If we only had the accounts in Matthew and Mark it might seem that this well-established, almost obvious, interpretation is correct. The fact that it was the arch-heretic Marcion who first proposed this interpretation ought to be enough to stop us in our tracks. It became the preferred interpretation of Gentile Christians from Marcion's time to the present day. Some of the most distinguished contemporary interpreters of the Bible continue to follow this line - the religion of Jesus is 'new', and so radically better than the 'old' religion of the Scribes and Pharisees. New Christianity is better than old Judaism: is that not what Jesus is teaching here?

No, it is not. It needs to be said again: this is not what Jesus is teaching here. And it is Luke's account, read today, that holds us back from lazily drifting into this interpretation. Luke alone adds a third parable to the ones about the patch and the wineskins: 'no one who has been drinking old wine desires new, for he says, "The old is good"' (Luke 5:39). This contradicts any interpretation for which these parables are simply saying 'the new thing I bring is better than the old thing you already have'. In this third parable Jesus says it would be absurd to prefer new wine to old: everybody knows wine is at its best when it is old and not when it is new.

So this gospel passage is, thank God, more complex than it seems at first. To get out of what now looks like a contradiction - new is better, old is better - some propose that, in his final comment, Jesus is saying 'of course some of you guys will want to stay with the old rather than embracing the new thing I bring'. They are stick in the muds. But this has no basis in the text and, once again, misses the point.
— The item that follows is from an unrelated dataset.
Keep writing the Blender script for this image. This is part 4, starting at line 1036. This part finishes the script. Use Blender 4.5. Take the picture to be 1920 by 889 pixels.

So what is the point? The main teaching of Jesus here is this: 'Can you make the wedding guests fast while the bridegroom is with them?' The clear answer is 'no, it would be absurd to fast at a wedding'. Fasting when you ought to be feasting is bringing together two incompatible things. The point of the three short parables is to underline this message with a number of other absurd possibilities. Would you put a new patch on old clothes destroying both (especially a valuable old garment)? Of course not. Would you put new wine in old wineskins, destroying both (especially valuable old wineskins)? Of course not. Now that we are talking about wine, would you prefer new wine to wine that has aged and matured? Of course not. These are all absurd proposals, and any right-thinking person will answer 'no' to all these questions. In the same way any right-thinking person will answer 'no' to the question 'should you fast when the bridegroom is present'.

To be in the presence of Jesus, the bridegroom, is to be in a joyful place. It would be absurd not to be joyful, not to celebrate, when we are with him. To suggest fasting in the presence of Jesus is just as absurd as putting new cloth on an old garment, or new wine into old wineskins, as odd as preferring new wine to old.

And that is that for the moment. At this stage in the public ministry of Jesus, his relations with the Pharisees have not deteriorated to what they would become later. They are still curious about his teaching, and open, it seems, to consider what he has to say. Jesus does refer to what was to come , a time when the bridegroom would be taken away. His being 'taken away' is a clear echo beforehand of his passion. And that sad time of loss and grief will be a time for fasting. To continue feasting then would be the absurd, incompatible, thing.

Here is the heart of it: the presence of Jesus means joy, the absence of Jesus means sadness. To confuse these two situations would be absurd. To think otherwise about either of them would be folly. This is the simple and profoundly rich teaching which our wise master wants us, today, to realise.